Accused drug trafficker called 'extreme flight risk'

Andover man had access to cash; $5 million bail set

LAWRENCE — In October, Jose Martinez, 51, had $100,000 seized from him at a Los Angeles airport. When questioned, Martinez “had no logical reason for having this money,” detectives said.

In March, Martinez, of 123 Chestnut St., Andover, allegedly placed nearly $1 million cash in a tractor-trailer unit parked behind the Holiday Inn in Tewksbury. Drug detectives later found the money stashed in pallets of boxes of plastic forks, knives, spoons and napkins, according to court papers.

Then, last Friday, Martinez, who was being tailed by State Police drug detectives, was caught with 105 pounds of cocaine in the back of his Dodge Durango. Police said the drugs carry a street sales value of $4.5 million and the bust is believed to be the largest in Essex County in recent history.

Charged with trafficking cocaine and two counts of illegal firearms possession, Martinez was held on $5 million cash bail following his arraignment yesterday afternoon in Lawrence District Court.

Prosecutor Kelleen Forlizzi requested the high bail calling Martinez an “extreme flight risk.” Forlizzi pointed to his previous access to large amounts of cash, adding Martinez, who was born in the Dominican Republic, also has ties in Florida and California.

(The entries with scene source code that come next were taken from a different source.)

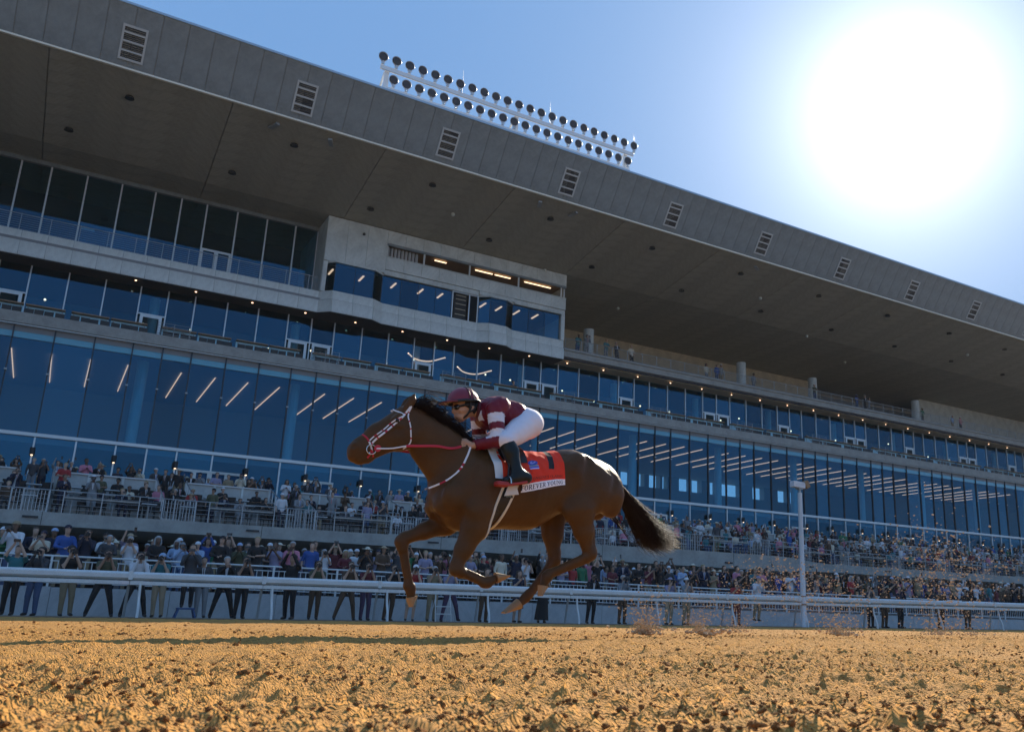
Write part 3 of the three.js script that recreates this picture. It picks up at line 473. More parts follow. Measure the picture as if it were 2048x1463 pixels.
{ // white pole with a camera box at the rail
  const t = thing('camera_pole', 'tall white steel pole with a box camera on top standing at the rail', 'pole', [24.9, 0, -25.75]), wp = mat(0.72, 0.74, 0.78, 0.5, 0, grime);
  part(t, 'pole', rod([0, -0.1, 0], [0.0, 5.15, 0], 0.115, 0.085, 16), wp); part(t, 'collar', [rod([0, 0.8, 0], [0, 0.86, 0], 0.122, 0.122, 16), rod([0, 1.12, 0], [0, 1.16, 0], 0.118, 0.118, 16)], mat(0.30, 0.17, 0.10, 0.8));
  part(t, 'bracket', [rod([0, 5.15, 0], [0, 5.3, 0], 0.05), bx(-0.14, 0.1, 5.28, 5.32, -0.1, 0.1)], SM.steel);
  const cam = new RoundedBoxGeometry(0.62, 0.24, 0.26, 2, 0.02); cam.rotateZ(-0.05); cam.translate(-0.1, 5.46, 0); part(t, 'camera_housing', cam, wp);
  const hood = new RoundedBoxGeometry(0.22, 0.3, 0.24, 1, 0.02); hood.rotateZ(0.5); hood.translate(0.32, 5.5, 0.02); part(t, 'camera_lens', hood, mat(0.28, 0.17, 0.08, 0.6));
}
const ORD = ['first', 'second', 'third', 'fourth', 'fifth', 'sixth', 'seventh', 'eighth', 'ninth', 'tenth', 'eleventh', 'twelfth', 'thirteenth', 'fourteenth', 'fifteenth', 'sixteenth', 'seventeenth', 'eighteenth', 'nineteenth'], TENS = ['', '', 'twenty', 'thirty', 'forty'], TENTH = ['', '', 'twentieth', 'thirtieth', 'fortieth'];
const ordinal = (n) => (n < 20 ? ORD[n - 1] : n % 10 ? TENS[Math.floor(n / 10)] + ' ' + ORD[n % 10 - 1] : TENTH[n / 10]);
// ---------- furniture on the balcony and the terrace ----------
{
  const top = new RoundedBoxGeometry(1.86, 0.07, 0.34, 1, 0.015), leg = rod([0, 15.22, 0], [0, 16.38, 0], 0.02, 0.02, 5);
  const ctr = (x, label) => { const t = thing('drink_counter', label, 'counter', [x, 0, -56.95], 0, 'timber drink counters along the club balcony');
    part(t, 'counter_top', top, SM.timber).position.y = 16.42; for (const q of [-0.8, 0.8]) part(t, 'leg', leg, SM.steel).position.x = q; part(t, 'panel', bx(-0.92, 0.92, 15.5, 16.36, -0.1, -0.085), SM.guard); return t; };
  const first = ctr(-1.9, 'timber drink counter on the club balcony, first from the left'); let n = 0;
  const xs = []; for (let k = 0; k < 11; k++) for (const q of [0.35, 2.3, 4.25, 6.2]) { const x = -4.2 + k * BAY + q + (q > 4 ? 0.2 : 0); if (x > -4 && x < 92) xs.push(x); }
  const seat = [bx(-0.22, 0.22, 15.62, 15.67, -0.2, 0.2), bx(-0.22, 0.22, 15.72, 16.02, 0.17, 0.2), ...[[-1, -1], [1, -1], [-1, 1], [1, 1]].map(([a, b]) => rod([a * 0.2, 15.22, b * 0.18], [a * 0.2, 15.62, b * 0.18], 0.016, 0.016, 4))], seatGeo = mergeGeometries(seat), sm = mat(0.02, 0.022, 0.024, 0.5);
  let chair0 = null, nc = 0; const far = [];
  for (const x of xs) {
    if (n++) { const c = first.clone(); c.name = numbered('drink_counter'); c.userData = { ...c.userData, label: `timber drink counter on the club balcony, ${ordinal(n)} from the left` }; c.position.x = x; scene.add(c); } else first.position.x = x;
    for (let k = 0; k < 4; k++) { const cx = x - 0.7 + k * 0.47, cz = -56.4 + rnd(-0.06, 0.06, rS), turn = rnd(-0.2, 0.2, rS);
      if (nc < 120) { const o = new THREE.Mesh(seatGeo, sm); o.name = numbered('balcony_chair'); o.position.set(cx, 0, cz); o.rotation.y = turn; o.castShadow = true; o.userData = { label: `low dark chair, ${ordinal(k + 1)} of four before the ${ordinal(n)} timber counter on the club balcony`, category: 'chair', group: 'dark chairs along the club balcony' }; scene.add(o); nc++; }
      else { const g = seatGeo.clone(); g.rotateY(turn); g.translate(cx, 0, cz); far.push(g); } }
  }
  const fr = new THREE.Mesh(mergeGeometries(far), sm); fr.name = 'far_balcony_chairs'; fr.userData = { label: 'far rows of dark chairs on the club balcony', category: 'chairs', kind: 'stuff' }; scene.add(fr);
  // balcony railing pieces at the door gaps
  const gr = thing('gap_railing', 'thin steel railings at the door gaps of the club balcony', 'railing');
  for (let k = 0; k < 11; k++) { const x = 3.1 + k * BAY + 0.5; part(gr, 'rail', [0, 1, 2, 3, 4].map((q) => rod([x, 15.72 + q * 0.16, -55.75], [x + 1.7, 15.72 + q * 0.16, -55.75], 0.012, 0.012, 4)), SM.steel); for (const q of [0, 0.85, 1.7]) part(gr, 'post', rod([x + q, 15.6, -55.75], [x + q, 16.4, -55.75], 0.02, 0.02, 5), SM.steel);
    part(gr, 'stair_rail', rod([x + 0.9, 16.7, -57.4], [x + 1.8, 15.8, -56], 0.025, 0.025, 5), SM.steel); part(gr, 'stair_rail', rod([x + 0.9, 16.7, -57.4], [x + 0.1, 15.8, -56], 0.025, 0.025, 5), SM.steel); }
}
const TIERS = [[-45.55, 4.13], [-47.3, 4.58], [-49.2, 5.03]];
{
  const tt = new RoundedBoxGeometry(0.62, 0.04, 0.5, 1, 0.01); tt.translate(0, 0.72, 0); const leg = rod([0, 0, 0], [0, 0.7, 0], 0.03, 0.03, 6), foot = new THREE.CylinderGeometry(0.2, 0.22, 0.03, 12); foot.translate(0, 0.015, 0);
  const ch = mergeGeometries([new RoundedBoxGeometry(0.44, 0.05, 0.42, 1, 0.01).translate(0, 0.45, 0), new RoundedBoxGeometry(0.44, 0.42, 0.04, 1, 0.01).rotateX(0.12).translate(0, 0.72, -0.22), ...[[-1, -1], [1, -1], [-1, 1], [1, 1]].map(([a, b]) => rod([a * 0.19, 0, b * 0.18], [a * 0.19, 0.44, b * 0.18], 0.016, 0.016, 4))].map((g) => (g.index ? g.toNonIndexed() : g)));
  const cm = mat(0.014, 0.014, 0.016, 0.6); let t0 = null, n = 0; const farC = [], farT = [];
  for (let x = -5.2; x < 84; x += 1.5) for (const [ti, [z, y]] of TIERS.entries()) {
    const tier = ['front', 'middle', 'top'][ti], nth = ordinal(Math.floor(n / 3) + 1);
    const s = ((x + 0.75 + 100) % 5.5); const tx = x + rnd(-0.1, 0.1, rS);
    if (n < 54) {
      if (!t0) { t0 = thing('terrace_table', 'small white table on the front terrace tier, first from the left', 'table', [tx, y, z], 0, 'white tables on the lower terrace'); part(t0, 'table_top', tt, SM.whitePaint); part(t0, 'leg', leg, SM.steel); part(t0, 'foot', foot, SM.steel); }
      else { const c = t0.clone(); c.name = numbered('terrace_table'); c.userData = { ...c.userData, label: `small white table on the ${tier} terrace tier, ${nth} from the left` }; c.position.set(tx, y, z); scene.add(c); }
    } else { const g = tt.clone(); g.translate(tx, y, z); farT.push(g); }
    for (const q of [-0.52, 0.5]) { const px = tx + q * 0.95, tn = rnd(-0.3, 0.3, rS), pz = z - 0.25;
      if (n < 54) { const o = new THREE.Mesh(ch, cm); o.name = numbered('terrace_chair'); o.position.set(px, y, pz); o.rotation.y = tn; o.castShadow = true; o.userData = { label: `black chair ${q < 0 ? 'left' : 'right'} of the ${nth} white table on the ${tier} terrace tier`, category: 'chair', group: 'black chairs on the lower terrace' }; scene.add(o); }
      else { const g = ch.clone(); g.rotateY(tn); g.translate(px, y, pz); farC.push(g); } }
    n++;
  }
  for (const [nm, l, m, lb] of [['far_terrace_tables', farT, SM.whitePaint, 'far white tables on the terrace towards the right'], ['far_terrace_chairs', farC, cm, 'far black chairs on the terrace towards the right']]) { const o = new THREE.Mesh(mergeGeometries(l), m); o.name = nm; o.userData = { label: lb, category: nm.includes('tables') ? 'tables' : 'chairs', kind: 'stuff' }; scene.add(o); }
}
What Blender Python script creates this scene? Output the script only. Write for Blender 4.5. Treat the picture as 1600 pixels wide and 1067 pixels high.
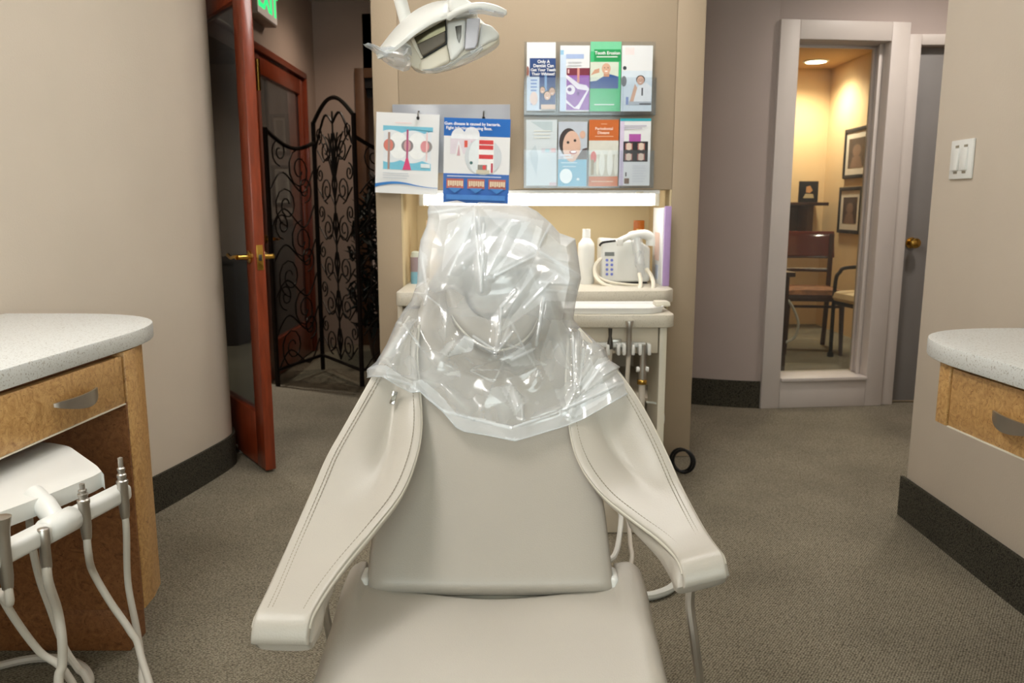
import bpy, bmesh, math, random
from mathutils import Vector, Matrix, noise
for o in list(bpy.data.objects):
    bpy.data.objects.remove(o)
S = bpy.context.scene
COL = S.collection
PI = math.pi
random.seed(7)

# ------------------------------------------------------------------ camera
CAM_H, PITCH, FPX = 1.10, math.radians(9.7), 1244.0
cd = bpy.data.cameras.new('camera')
cam = bpy.data.objects.new('camera', cd)
COL.objects.link(cam)
cam.location = (0, 0, CAM_H)
cam.rotation_euler = (PI/2 - PITCH, 0, 0)
cd.sensor_width = 36.0
cd.lens = 36.0*FPX/1600.0
cd.clip_start = 0.05
cd.dof.use_dof = True
cd.dof.focus_distance = 1.62
cd.dof.aperture_fstop = 7.0
S.camera = cam

# ------------------------------------------------------------------ world and exposure
w = bpy.data.worlds.new('world')
S.world = w
w.use_nodes = True
w.node_tree.nodes['Background'].inputs[0].default_value = (0.75, 0.8, 0.9, 1)
w.node_tree.nodes['Background'].inputs[1].default_value = 0.15
S.view_settings.view_transform = 'Standard'
S.view_settings.look = 'None'
S.view_settings.gamma = 1.0
S.view_settings.use_curve_mapping = False
S.view_settings.exposure = 0.62
TROFFER_W = 10.0        # emission of the ceiling diffusers
STRIP_W = 5.5           # emission of the tube under the brochure wall
CONSULT_W = 85.0        # recessed lamp in the consult room (watts)
HALL_W = 24.0
SIDE_W = 150.0
CORR_W = 50.0
WINDOW_W = 55.0        # daylight entering by the window behind the viewer

# ------------------------------------------------------------------ geometry helpers
cp, sp = math.cos(PITCH), math.sin(PITCH)
def ray(px, py):
    a, b = (px-800.0)/FPX, (py-533.5)/FPX
    return Vector((a, cp - b*sp, -sp - b*cp))
C0 = Vector((0, 0, CAM_H))
def at(px, py, Y):
    d = ray(px, py); return C0 + d*(Y/d.y)
def atz(px, py, Z):
    d = ray(px, py); return C0 + d*((Z-CAM_H)/d.z)
def atx(px, py, X):
    d = ray(px, py); return C0 + d*(X/d.x)
def onp(px, py, P, N):
    d = ray(px, py); return C0 + d*((P-C0).dot(N)/d.dot(N))

def box(x0, x1, y0, y1, z0, z1):
    v = [Vector(p) for p in ((x0,y0,z0),(x1,y0,z0),(x1,y1,z0),(x0,y1,z0),(x0,y0,z1),(x1,y0,z1),(x1,y1,z1),(x0,y1,z1))]
    f = [(0,3,2,1),(4,5,6,7),(0,1,5,4),(1,2,6,5),(2,3,7,6),(3,0,4,7)]
    return v, f
def xf(vf, M):
    return [M @ Vector(p) for p in vf[0]], vf[1]
def join(*parts):
    V, F = [], []
    for v, f in parts:
        n = len(V); V += [Vector(p) for p in v]; F += [tuple(i+n for i in q) for q in f]
    return V, F
def obox(c, size, rz=0.0, rx=0.0, ry=0.0):
    sx, sy, sz = size
    M = Matrix.Translation(c) @ Matrix.Rotation(rz,4,'Z') @ Matrix.Rotation(rx,4,'X') @ Matrix.Rotation(ry,4,'Y')
    return xf(box(-sx/2,sx/2,-sy/2,sy/2,-sz/2,sz/2), M)
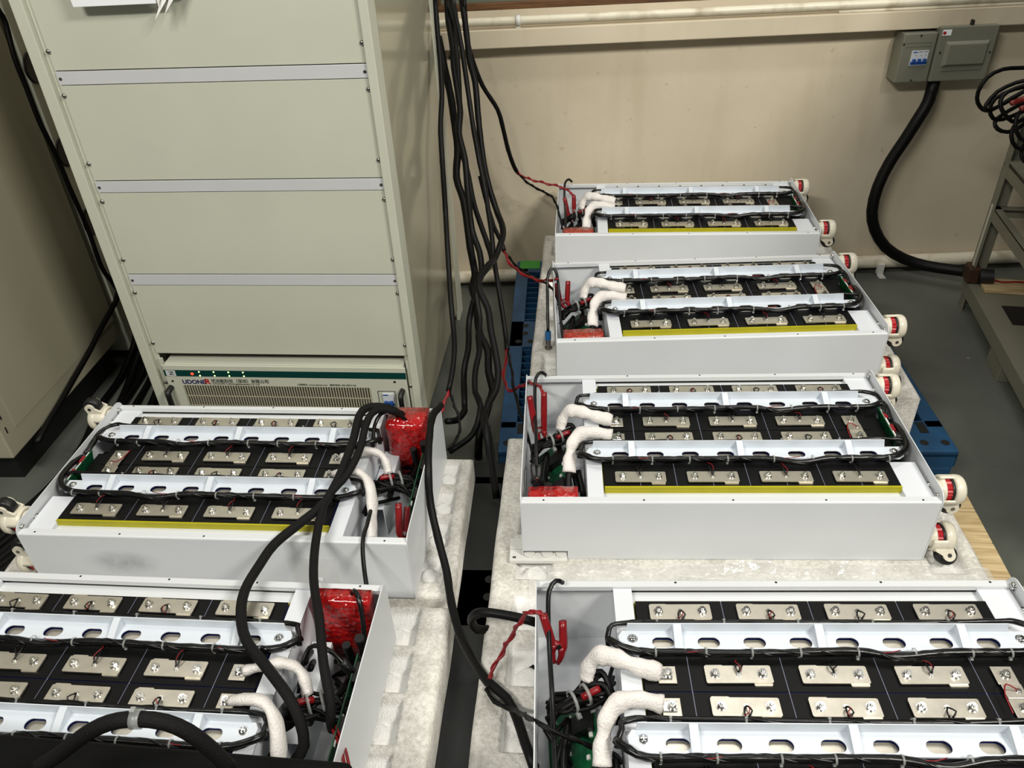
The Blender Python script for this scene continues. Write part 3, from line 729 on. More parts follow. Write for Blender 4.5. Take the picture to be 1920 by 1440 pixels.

If convicted, Martinez faces a mandatory minimum sentence of 12 years in prison, Forlizzi said.

Defense attorney Victoria Ranieri argued that Martinez has no previous record and lives in Andover with his wife of 14 years. She asked for bail at $10,000.

Martinez was arrested Friday on Interstate 495 north between Routes 133 and 93 around 1 p.m. Drug detectives were watching Martinez as part of a “large scale” investigation into “drug trafficking networks in the Merrimack Valley area,” Forlizzi said.

Detectives found a suitcase and a duffel bag containing 41 kilogram blocks of cocaine in the back of the Dodge Durango Martinez was driving. “The block shapes were vacuum sealed individually and through my training and experience were believed to be bulk amounts of cocaine. Two different blocks were field tested for cocaine and the test came back positive for cocaine,” Trooper James McTeague wrote in his report.